Опыт убедил Столыпина, что именно для существования «великой России» представительный строй стал необходим. Он перешел к признанию представительства не во имя доктрины «народовластия», а во имя укрепления всего «государства», и прежде всего «государственной власти». Если в вопросе о конституции он сошелся с нашей левой общественностью, то пришли они к одному и тому же с разных концов. И потому могли дополнять и быть полезны друг другу.

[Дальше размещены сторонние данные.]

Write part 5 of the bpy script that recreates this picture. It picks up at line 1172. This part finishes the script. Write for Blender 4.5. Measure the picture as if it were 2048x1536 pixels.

С «правыми» из-за этого он стал расходиться; там ему не прощали, что, став конституционалистом, он как будто ограничил власть Государя и его этим уменьшил. Это было полным непониманием положения и лично Столыпина. Никто не был больше его привязан к Монархии и лично к Монарху не как угодник, а как патриот. Это сказывалось и в большом, и в малом. Когда раненный насмерть, упав на свое кресло в театре, Столыпин издали перекрестил Государя, это не было с его стороны «обдуманным» жестом. Но красноречивее этого жеста было его повседневное поведение; при жизни своей он не раз был оскорблен неблагодарностью и малодушием Государя, но не позволял себе по его адресу ни упрека, ни жалобы. Я не могу представить себе его автором таких мемуаров, где бы он стал пренебрежительно говорить о Государе, как Витте. Его часто упрекали, что, подчиняясь неразумным распоряжениям Государя, он своим личным достоинством жертвовал. Это правда, но он и в этом был старомоден. Он не признавал «достоинства» в том, чтобы ради него он мог покинуть своего Государя.
В понимании Столыпина переход Самодержавия к «конституционному строю» был направлен не против Монарха. Конституция для него была средством спасти то обаяние Монархии, которое сам Монарх убивал, пытаясь нести на своих слабых плечах непосильную для них тяжесть и обнажая те скрытые силы, которые за его спиной им самим управляли. «Конституционные» министры могли бы оправдание его политики перед обществом взять на себя, сражаться со своими критиками равным оружием, защищаться от нападок не полицейскими мерами, а убеждением и публично сказанным словом. Для такого служения государству у Столыпина было несравненно более данных, чем у Витте; как политический оратор он был исключительной силы; подобных ему не было не только в правительстве, но и в среде наших «прирожденных» парламентариев.